Is closure always necessary? It depends on your feelings about the split or how things finished. Do you still feel tethered to that person? Are you thinking about them more than you want to? Are there still questions yet to be answered? If the answer is yes to any of these, it sounds like closure is necessary for you to move forward from this.
HOW DO I FIND THIS SO-CALLED CLOSURE?
Let’s look at how obtaining closure in romantic relationships is akin to obtaining closure in friendship break-ups: When wanting closure with one’s significant other, it generally prompts a long, emotional conversation — or some say it comes from having sex one last time to ‘get it out of your system.’ If your ex-friend is open to having a conversation, that could be a good place to settle the unfinished business you might have. I don’t think f*cking them is a good idea.
Approaching this conversation can be difficult — where to start, what to say, and how to say it. Before you even reach out, it’s helpful to write down what you want from this. It’s easy to write “closure,” but what does that look like to you? And will talking actually help, or will it hurt? Sometimes a confrontation feels necessary — a showdown. This is never helpful — yelling at a person you used to love (or still do) won’t make you hurt less, but the contrary. You should be respectful, always. There is no winner in these situations, so no need to whip out the talons. If things are ending on a bitter note, your ex-friend may not be open to a conversation, and as upsetting as it may be, you have to respect that.

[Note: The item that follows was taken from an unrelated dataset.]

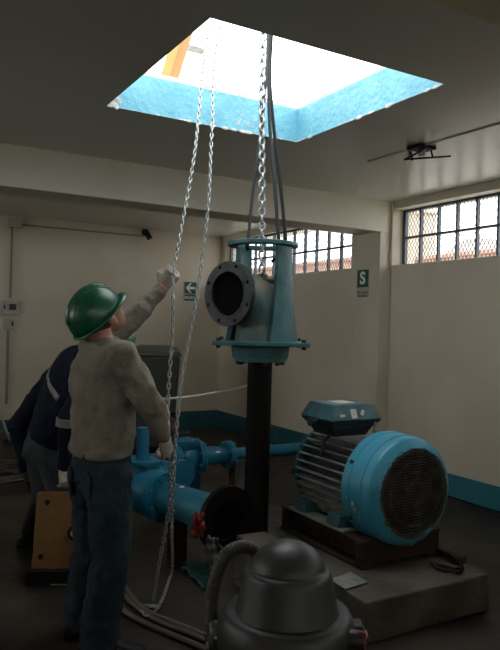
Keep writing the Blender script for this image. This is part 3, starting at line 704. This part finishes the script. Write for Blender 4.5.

Closure is yours, and only yours. It is for you to find; it will not be given to you. While having a conversation can help you understand what has happened, it might not automatically allow you to move on. Especially in the case of them ghosting you and not wanting to talk, you are on your own in this break-up. Best friendships are not like tabs — you can’t just close them out. You have to consciously make decisions for your betterment post-break-up. The best advice I can give is to look to the other people around you. Your family and your other friends; do this not in an effort to replace what you have lost — but to remind yourself, there are people who are still there for you; never take them for granted. Also, take as much time as you need to heal. As it is in romantic relationships, there is no quick fix for a broken heart — it just takes time.
THE ELUSIVENESS OF CLOSURE
There were so many moments I thought I was finally done wallowing. I would tell my friends, “I’m over it now.” Then the next week I would be right back where I started, confused — I thought the dust had settled, why is it back? My roommate told me it takes “one week for each month you were together” to get over a romantic partner — insinuating it must be like that for friendships too. Let me do the math: best friends for two years, that’s 24 months. By that logic, I should be fine after about 24 weeks, or six months. If only it were that simple, but it has been nearly a year, and a part of me still twinges when I hear her name.
It could take weeks, it could take months, maybe more. At some point, it will hurt less. The constant reminders of that person won’t feel like fresh bruises, but will one day just be memories. I am reminded of my old friend all the time. When I wear the matching earrings we bought together, and when I see the poster in my room that she got me for my birthday. I drink her favorite energy drinks, and I remember how we would stay up late studying together; when I cry, I am reminded of the things she’d say to cheer me up. The unkindly kind memory of her voice. She’d tell me I was perfect, and I’d believe her. But here we are shopping at the store we used to shop at together, but now she pretends she doesn’t see me. I thought we could reconcile, but that ship has sailed — as even the strongest of ships can still sink. This grieving of a friendship is a difficult journey that needs to be normalized.
MOVING FORWARD
Losing a best friend can feel like a part of you has died. You think you will grow old together. Boyfriends/girlfriends/significant others may come and go, but you imagine living through it all with your best friend. Living side-by-side in the country that you both traveled to that one summer, being in each other’s weddings, godparents to each other’s children — all things you envisioned, now wiped clean from your future. You were never foolish to dream such a life, but not everything works out as you planned. And while sometimes there is hope for reconciliation, otherwise, all you can do is learn and grow from it; remember the good times and hope they are well.